On pourrait encore générer, à partir de la même série, un corpus d’accords de trois ou quatre notes. On aurait quelque chose (pour un accord de trois sons) comme :

 

  • Ré sib lab
  • Sib lab la
  • Lab la mib
  • La mib fa#
  • Mib fa# fa
  • Fa# fa mi
  • Fa mi do#
  • Mi do# sol
  • Do# sol si
  • Sol si do
  • Si do ré
  • Do ré sib

 

Et pour quatre notes :

 

  • Ré sib lab la
  • Sib lab la mib
  • Lab la mib fa#
  • La mib fa# fa
  • Mib fa# fa mi
  • Fa# fa mi do#
  • Fa mi do# sol
  • Mi do# sol si
  • Do# sol si do
  • Sol si do ré
  • Si do ré sib
  • Do ré sib lab

 

Soit ce qu’on appelle un stock. Un stock de formes, plus ou moins réalisables. On peut les multiplier par toutes les transpositions, inversions et renversement mais il y a déjà là un matériau compliqué et inouï. Ces accords accidentels contribuent en tout cas à la dislocation de la série. Car il faut bien se débrouiller avec, à moins de les laisser de côté. Dès lors que je les prendrai pour eux-mêmes, leur subordination à la série sera contrefaite. Les agrégats, en l’état, sont dénués de fonction. Ils ne s’organisent ni entre eux ni en eux-mêmes. L’ordre de succession n’a plus cours puisque les sons doivent être simultanément. Le pseudo-accord ré sib lab se résoudra concrètement par un saut d’intervalle qui redistribuera, ne serait-ce que pour adapter la combinaison à l’instrument, l’ordre dans la verticalité, par exemple : sib ré lab. L’allure mélodique de la pièce s’en voit profondément bouleversée, bien sûr. C’était le sens, la motivation principale, de l’unique pièce pour guitare basse seule que j’avais établie aux environs de 1999. Dans cet ordre où la série se contracte verticalement, le phrasé s’organise de lui-même, avec ses pics et ses chutes, sa constante suspension que tout évènement peut nier et abrèger. Le dessin mélodique retrouve sa liberté si l’on veut mais cette liberté n’est aucunement celle de l’auteur.

 

Pour retrouver un peu du sentiment - grisant, il faut en convenir - de la liberté, il faut abandonner toute velléité de maîtrise de la mélodie (et de l’harmonie plus encore). Ce qu’on fait, c’est qu’on donne du temps à la série. On l’inscrit dans le temps et c’est cette inscription qui détermine la mélodie et son harmonie induite. Je n’en étais pas là en 1999. Mais la suite de transposition obéissait effectivement à ce principe, même si le geste en était fruste, grossier, primaire.
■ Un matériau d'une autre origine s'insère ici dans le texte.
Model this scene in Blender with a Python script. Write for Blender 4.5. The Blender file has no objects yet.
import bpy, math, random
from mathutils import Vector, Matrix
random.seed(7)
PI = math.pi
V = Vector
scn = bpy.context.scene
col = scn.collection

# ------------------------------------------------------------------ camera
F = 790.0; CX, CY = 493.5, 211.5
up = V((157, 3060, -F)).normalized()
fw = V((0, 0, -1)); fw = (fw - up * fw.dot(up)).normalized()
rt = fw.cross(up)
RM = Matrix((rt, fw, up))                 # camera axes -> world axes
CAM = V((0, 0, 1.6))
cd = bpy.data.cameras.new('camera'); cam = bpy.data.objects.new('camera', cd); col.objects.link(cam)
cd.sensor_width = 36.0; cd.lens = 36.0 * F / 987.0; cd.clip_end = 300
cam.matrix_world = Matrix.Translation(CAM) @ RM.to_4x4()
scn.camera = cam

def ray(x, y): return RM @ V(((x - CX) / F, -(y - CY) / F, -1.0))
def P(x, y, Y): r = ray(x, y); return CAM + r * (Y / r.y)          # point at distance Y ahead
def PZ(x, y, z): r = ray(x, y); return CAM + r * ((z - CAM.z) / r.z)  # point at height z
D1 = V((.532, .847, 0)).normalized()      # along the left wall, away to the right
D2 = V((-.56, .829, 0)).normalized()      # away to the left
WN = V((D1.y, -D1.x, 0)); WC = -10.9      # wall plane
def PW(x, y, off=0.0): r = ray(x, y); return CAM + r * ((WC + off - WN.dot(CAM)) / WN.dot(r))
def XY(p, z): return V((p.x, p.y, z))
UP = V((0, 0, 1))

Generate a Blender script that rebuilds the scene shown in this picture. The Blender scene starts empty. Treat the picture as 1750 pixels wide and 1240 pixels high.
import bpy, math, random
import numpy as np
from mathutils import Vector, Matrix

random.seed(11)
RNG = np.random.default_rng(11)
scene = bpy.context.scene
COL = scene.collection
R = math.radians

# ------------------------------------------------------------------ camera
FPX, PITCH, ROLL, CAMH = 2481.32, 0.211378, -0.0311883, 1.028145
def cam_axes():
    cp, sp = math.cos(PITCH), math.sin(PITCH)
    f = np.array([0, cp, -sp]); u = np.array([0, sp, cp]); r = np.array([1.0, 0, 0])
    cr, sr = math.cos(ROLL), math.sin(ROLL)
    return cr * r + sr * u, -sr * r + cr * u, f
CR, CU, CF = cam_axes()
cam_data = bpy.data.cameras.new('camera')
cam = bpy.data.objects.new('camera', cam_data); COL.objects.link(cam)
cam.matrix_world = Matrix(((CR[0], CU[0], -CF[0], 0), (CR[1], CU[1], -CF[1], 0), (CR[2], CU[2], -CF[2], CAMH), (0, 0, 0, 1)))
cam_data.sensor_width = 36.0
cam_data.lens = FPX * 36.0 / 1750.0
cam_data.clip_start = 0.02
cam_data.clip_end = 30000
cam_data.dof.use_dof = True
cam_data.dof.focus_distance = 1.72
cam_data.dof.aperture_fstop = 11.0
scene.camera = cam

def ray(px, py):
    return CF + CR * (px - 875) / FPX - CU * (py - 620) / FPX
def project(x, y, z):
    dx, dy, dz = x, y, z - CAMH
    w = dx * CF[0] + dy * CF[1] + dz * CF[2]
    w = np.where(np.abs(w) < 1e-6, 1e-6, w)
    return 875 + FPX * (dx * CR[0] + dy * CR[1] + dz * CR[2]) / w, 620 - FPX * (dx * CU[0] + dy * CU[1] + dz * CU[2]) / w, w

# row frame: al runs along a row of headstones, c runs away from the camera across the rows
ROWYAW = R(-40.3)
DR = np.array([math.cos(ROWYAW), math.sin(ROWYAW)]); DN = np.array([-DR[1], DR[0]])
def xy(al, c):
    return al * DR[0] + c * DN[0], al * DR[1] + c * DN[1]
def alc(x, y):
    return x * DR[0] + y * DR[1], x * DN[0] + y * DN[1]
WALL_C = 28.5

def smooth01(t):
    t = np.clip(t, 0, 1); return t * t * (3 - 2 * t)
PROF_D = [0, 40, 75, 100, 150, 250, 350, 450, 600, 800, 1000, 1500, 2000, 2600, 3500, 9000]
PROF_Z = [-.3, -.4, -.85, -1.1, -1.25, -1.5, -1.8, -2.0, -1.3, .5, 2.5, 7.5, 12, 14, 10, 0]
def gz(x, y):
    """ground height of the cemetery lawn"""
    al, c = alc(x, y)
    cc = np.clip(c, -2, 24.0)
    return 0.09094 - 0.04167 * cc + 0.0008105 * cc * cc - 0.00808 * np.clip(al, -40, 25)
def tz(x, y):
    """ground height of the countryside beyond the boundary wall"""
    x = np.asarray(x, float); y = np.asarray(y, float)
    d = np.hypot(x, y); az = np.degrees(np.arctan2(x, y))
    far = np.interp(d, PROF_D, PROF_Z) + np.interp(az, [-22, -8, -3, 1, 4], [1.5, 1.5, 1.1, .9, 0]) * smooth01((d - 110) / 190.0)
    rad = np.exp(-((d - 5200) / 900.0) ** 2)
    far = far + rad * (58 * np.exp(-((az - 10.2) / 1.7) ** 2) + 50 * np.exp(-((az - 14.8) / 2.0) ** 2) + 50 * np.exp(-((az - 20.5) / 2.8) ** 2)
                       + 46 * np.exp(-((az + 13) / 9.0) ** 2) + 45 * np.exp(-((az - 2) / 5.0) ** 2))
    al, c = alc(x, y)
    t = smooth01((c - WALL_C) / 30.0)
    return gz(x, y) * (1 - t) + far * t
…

Il n’était pas moins sûr puisque la pièce en question est toujours là, sous une forme notée grâce à la tablature que j’avais alors rédigée et sous une forme enregistrée aussi qui remonte à l’automne 2001, quand je venais d’acquérir un fameux magnétophone de chez Tascam (le fameux Portastudio) et que j’essayais d’y poursuivre ma prospection dodécaphonique balbutiante. Je ne maîtrisais rien, j’étais en panique. Je parvenais à fixer une séquence dodécaphonique de Joe au soleil, je bredouillais un épisode instrumental, une séquence de Ramajoe, je laissais le tout en l’état.

 

J’essayais des transformations avec l’ordinateur, ce qui n’aurait pas été possible deux ans auparavant pour un type comme moi. Désormais on pouvait manipuler un enregistrement, enregistrer directement sur le disque dur de l’ordinateur, manipuler le son, l’extraire d’un disque compact ou l’y graver. Mon Pc avait une faiblesse sans doute liée au processeur : il s’interrompait brièvement mais sensiblement à l’enregistrement, ce qui provoquait des sauts assez pénibles. J’avais également des difficultés à récupérer les enregistrements du magnétophone quatre pistes en stéréo. L’essentiel des enregistrements effectués alors a été récupéré en mono. J’utilisais des logiciels libres ou de démonstration, qu’on ne trouve hélas plus aujourd’hui. On pouvait couper, coller, fusionner des pistes, accélérer ou ralentir les prises à l’extrême. Il y a eu Exp/Exp, qui est un réservoir de séquences non dodécaphoniques mais issues de sources diverses, transformées et stockées au gré des mutations du matériau originel puis transformé. L’ensemble compose une expérience, une épreuve auditive difficilement soutenable mais il est assez complet, à sa façon. C’est ainsi que les essais balbutiants d’enregistrement en dodécaphonie ont été embarqués dans la valse des transformations à leur tour.